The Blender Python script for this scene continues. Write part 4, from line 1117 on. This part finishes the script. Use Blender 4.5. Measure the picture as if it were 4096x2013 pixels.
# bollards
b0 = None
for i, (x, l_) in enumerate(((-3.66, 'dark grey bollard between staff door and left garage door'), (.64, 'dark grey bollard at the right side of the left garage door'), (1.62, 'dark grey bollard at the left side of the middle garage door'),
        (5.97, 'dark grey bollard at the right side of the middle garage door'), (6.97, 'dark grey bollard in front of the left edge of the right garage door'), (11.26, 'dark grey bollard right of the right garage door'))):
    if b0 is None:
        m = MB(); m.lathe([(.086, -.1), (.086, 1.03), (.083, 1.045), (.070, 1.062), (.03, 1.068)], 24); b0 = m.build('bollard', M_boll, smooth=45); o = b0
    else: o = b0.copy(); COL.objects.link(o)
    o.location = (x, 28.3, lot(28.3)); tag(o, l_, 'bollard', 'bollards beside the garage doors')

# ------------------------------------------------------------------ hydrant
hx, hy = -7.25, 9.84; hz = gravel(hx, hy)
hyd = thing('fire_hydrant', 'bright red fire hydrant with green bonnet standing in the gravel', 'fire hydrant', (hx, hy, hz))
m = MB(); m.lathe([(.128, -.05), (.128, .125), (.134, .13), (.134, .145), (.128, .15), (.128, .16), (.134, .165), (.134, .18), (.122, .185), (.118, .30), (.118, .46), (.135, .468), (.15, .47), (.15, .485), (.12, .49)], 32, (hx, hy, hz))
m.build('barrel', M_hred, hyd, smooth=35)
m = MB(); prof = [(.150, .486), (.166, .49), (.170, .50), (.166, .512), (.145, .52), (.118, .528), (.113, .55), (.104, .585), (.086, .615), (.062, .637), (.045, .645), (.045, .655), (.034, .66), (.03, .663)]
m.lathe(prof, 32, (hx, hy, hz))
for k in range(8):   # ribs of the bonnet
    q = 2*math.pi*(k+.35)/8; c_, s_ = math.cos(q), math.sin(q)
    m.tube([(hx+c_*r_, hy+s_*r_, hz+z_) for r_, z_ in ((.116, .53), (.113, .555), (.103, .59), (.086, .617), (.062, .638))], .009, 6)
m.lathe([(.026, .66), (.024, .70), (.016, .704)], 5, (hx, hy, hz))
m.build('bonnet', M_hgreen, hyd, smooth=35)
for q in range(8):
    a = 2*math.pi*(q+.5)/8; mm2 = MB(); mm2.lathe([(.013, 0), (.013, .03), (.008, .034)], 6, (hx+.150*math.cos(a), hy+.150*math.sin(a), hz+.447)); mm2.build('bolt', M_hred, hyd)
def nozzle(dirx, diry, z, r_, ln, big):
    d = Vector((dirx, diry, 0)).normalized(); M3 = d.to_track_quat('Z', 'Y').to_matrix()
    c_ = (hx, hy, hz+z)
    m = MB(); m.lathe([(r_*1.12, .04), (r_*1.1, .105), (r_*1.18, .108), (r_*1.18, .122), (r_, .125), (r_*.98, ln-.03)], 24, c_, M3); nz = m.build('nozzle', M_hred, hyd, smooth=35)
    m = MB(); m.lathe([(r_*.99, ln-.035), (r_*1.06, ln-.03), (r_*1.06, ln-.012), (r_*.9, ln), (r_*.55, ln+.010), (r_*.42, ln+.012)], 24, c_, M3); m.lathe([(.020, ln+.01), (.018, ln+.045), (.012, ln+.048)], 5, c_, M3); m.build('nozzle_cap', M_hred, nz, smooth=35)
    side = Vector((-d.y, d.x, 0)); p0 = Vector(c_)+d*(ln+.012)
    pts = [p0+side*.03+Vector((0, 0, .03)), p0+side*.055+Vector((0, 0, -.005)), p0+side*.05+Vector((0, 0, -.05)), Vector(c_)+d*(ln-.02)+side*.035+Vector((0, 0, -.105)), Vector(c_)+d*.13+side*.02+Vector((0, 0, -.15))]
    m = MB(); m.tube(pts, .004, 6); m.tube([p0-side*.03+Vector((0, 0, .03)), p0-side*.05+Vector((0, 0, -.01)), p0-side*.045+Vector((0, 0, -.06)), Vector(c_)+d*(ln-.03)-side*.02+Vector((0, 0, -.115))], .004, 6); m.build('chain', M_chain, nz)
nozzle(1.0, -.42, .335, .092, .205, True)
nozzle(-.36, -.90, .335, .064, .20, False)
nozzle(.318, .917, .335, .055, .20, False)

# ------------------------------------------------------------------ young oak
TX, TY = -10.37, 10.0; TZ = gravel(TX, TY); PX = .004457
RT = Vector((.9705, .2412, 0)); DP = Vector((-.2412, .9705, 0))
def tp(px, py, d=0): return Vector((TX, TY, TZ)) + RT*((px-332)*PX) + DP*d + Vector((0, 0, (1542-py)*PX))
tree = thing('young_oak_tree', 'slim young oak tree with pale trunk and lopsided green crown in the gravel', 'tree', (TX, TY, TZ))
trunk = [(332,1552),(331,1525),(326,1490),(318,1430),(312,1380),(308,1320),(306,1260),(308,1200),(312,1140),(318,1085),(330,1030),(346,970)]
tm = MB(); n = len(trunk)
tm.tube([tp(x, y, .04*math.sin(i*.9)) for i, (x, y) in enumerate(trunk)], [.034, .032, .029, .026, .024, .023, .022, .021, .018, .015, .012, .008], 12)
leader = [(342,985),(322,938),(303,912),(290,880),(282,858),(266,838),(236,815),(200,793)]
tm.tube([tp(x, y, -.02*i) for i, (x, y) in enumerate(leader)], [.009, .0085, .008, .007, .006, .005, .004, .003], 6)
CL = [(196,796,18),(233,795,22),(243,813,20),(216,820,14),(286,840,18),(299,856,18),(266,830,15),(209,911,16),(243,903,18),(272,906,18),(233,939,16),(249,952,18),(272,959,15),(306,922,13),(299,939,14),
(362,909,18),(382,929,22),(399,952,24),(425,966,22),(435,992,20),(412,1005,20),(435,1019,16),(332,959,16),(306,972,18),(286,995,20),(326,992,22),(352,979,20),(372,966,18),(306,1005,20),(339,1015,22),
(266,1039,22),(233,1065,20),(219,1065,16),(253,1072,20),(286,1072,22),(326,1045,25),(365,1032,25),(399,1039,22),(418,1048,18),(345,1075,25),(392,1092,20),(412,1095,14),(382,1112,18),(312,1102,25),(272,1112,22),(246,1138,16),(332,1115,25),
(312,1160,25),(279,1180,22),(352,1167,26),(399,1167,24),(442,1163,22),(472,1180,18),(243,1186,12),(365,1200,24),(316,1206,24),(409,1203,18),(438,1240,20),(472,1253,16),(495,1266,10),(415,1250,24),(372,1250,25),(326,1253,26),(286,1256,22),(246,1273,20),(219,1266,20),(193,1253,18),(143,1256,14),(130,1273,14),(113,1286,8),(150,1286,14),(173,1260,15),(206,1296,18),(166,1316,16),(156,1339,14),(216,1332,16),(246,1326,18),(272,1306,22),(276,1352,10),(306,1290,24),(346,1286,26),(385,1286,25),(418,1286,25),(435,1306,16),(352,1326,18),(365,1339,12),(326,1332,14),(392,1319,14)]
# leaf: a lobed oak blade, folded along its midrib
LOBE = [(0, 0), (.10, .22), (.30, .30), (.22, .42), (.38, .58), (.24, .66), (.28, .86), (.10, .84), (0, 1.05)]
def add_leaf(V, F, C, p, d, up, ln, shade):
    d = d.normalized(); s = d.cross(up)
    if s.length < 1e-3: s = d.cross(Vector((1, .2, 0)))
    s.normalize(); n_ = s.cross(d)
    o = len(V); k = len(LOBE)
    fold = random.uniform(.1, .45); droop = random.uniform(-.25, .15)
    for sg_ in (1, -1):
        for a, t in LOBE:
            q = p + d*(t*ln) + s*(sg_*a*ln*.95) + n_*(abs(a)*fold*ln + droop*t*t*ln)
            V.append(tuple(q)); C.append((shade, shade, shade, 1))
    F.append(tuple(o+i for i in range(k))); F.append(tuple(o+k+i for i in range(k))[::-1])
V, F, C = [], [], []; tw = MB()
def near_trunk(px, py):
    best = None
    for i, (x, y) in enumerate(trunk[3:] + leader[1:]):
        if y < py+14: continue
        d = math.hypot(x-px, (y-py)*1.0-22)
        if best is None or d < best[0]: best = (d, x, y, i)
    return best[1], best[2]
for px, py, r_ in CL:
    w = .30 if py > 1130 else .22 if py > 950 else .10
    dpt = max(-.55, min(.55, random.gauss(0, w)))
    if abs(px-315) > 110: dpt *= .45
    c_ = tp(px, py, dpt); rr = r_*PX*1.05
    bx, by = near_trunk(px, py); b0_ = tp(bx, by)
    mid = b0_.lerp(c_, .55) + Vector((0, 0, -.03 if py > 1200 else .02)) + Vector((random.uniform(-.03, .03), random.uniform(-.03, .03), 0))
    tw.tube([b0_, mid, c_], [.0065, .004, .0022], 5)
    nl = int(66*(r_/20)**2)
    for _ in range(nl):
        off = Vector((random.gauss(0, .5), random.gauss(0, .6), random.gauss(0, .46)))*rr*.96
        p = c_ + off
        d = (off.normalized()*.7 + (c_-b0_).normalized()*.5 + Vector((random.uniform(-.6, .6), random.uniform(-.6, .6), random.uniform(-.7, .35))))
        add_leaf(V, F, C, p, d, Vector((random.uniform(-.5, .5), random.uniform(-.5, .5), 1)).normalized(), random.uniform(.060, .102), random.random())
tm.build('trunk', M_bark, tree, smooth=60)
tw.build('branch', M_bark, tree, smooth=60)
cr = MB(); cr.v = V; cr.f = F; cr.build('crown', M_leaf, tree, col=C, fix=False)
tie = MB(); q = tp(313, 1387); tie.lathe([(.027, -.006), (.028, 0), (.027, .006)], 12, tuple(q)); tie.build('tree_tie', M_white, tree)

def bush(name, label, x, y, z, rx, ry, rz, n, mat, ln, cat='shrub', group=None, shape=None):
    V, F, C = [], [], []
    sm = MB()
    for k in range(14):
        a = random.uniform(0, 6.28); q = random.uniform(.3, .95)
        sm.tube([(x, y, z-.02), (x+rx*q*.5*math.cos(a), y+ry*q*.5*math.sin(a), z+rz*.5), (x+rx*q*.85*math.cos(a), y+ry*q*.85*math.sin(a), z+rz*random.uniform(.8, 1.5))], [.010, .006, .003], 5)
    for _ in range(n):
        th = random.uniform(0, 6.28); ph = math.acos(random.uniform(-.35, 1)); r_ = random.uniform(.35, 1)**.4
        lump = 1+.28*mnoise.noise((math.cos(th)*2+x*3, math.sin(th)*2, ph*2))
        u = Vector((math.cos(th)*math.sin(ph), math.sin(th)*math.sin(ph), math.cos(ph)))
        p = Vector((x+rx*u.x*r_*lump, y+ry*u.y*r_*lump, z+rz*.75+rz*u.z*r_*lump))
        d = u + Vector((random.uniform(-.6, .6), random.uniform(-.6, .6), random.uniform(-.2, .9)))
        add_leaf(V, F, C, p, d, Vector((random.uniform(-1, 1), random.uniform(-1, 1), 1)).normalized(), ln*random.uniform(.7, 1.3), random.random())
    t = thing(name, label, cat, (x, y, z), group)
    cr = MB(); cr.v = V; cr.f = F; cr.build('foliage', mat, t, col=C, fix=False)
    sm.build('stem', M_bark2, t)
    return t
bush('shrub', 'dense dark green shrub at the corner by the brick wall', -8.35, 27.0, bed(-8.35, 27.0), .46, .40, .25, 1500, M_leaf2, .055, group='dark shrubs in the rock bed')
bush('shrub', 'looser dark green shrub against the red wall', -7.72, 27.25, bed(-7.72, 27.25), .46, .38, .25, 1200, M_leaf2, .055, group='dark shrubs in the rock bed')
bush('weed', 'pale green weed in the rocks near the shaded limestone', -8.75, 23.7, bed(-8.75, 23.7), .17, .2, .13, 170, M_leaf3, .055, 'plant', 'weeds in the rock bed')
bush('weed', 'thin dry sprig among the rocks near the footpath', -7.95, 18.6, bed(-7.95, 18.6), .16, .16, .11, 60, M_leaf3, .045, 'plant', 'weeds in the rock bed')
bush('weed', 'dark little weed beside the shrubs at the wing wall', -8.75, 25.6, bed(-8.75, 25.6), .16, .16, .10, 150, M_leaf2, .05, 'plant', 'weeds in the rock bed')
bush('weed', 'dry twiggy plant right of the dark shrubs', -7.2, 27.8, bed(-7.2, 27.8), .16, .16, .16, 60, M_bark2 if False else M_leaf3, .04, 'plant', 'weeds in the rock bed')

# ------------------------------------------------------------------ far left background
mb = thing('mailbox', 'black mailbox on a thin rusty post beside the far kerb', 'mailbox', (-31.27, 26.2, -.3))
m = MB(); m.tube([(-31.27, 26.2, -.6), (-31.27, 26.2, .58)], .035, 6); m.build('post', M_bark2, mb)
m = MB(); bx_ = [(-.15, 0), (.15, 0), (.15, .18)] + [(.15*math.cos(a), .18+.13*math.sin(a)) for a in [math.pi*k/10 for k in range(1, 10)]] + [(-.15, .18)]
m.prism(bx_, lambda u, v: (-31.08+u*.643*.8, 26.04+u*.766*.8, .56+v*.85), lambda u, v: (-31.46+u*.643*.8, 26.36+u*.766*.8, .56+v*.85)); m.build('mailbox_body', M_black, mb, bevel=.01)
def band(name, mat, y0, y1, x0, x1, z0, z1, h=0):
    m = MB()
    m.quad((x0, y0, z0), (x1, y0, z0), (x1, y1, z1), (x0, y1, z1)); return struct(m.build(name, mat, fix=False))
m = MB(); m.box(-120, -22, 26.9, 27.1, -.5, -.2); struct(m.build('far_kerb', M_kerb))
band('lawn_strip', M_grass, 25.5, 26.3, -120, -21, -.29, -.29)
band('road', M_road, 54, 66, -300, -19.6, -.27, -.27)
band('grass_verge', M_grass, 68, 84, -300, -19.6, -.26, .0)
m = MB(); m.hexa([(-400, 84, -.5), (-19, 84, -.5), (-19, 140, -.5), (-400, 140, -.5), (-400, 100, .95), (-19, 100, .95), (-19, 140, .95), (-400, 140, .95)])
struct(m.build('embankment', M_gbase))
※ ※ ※
### SET EXERCISE
Restate the first line and every line after it, word for word, stopping once the line with "o.location = (x, 28.3, lot(28.3));" is done.

### SOLUTION FOR THIS PROBLEM
The Blender Python script for this scene continues. Write part 4, from line 1117 on. This part finishes the script. Use Blender 4.5. Measure the picture as if it were 4096x2013 pixels.
# bollards
b0 = None
for i, (x, l_) in enumerate(((-3.66, 'dark grey bollard between staff door and left garage door'), (.64, 'dark grey bollard at the right side of the left garage door'), (1.62, 'dark grey bollard at the left side of the middle garage door'),
        (5.97, 'dark grey bollard at the right side of the middle garage door'), (6.97, 'dark grey bollard in front of the left edge of the right garage door'), (11.26, 'dark grey bollard right of the right garage door'))):
    if b0 is None:
        m = MB(); m.lathe([(.086, -.1), (.086, 1.03), (.083, 1.045), (.070, 1.062), (.03, 1.068)], 24); b0 = m.build('bollard', M_boll, smooth=45); o = b0
    else: o = b0.copy(); COL.objects.link(o)
    o.location = (x, 28.3, lot(28.3)); tag(o, l_, 'bollard', 'bollards beside the garage doors')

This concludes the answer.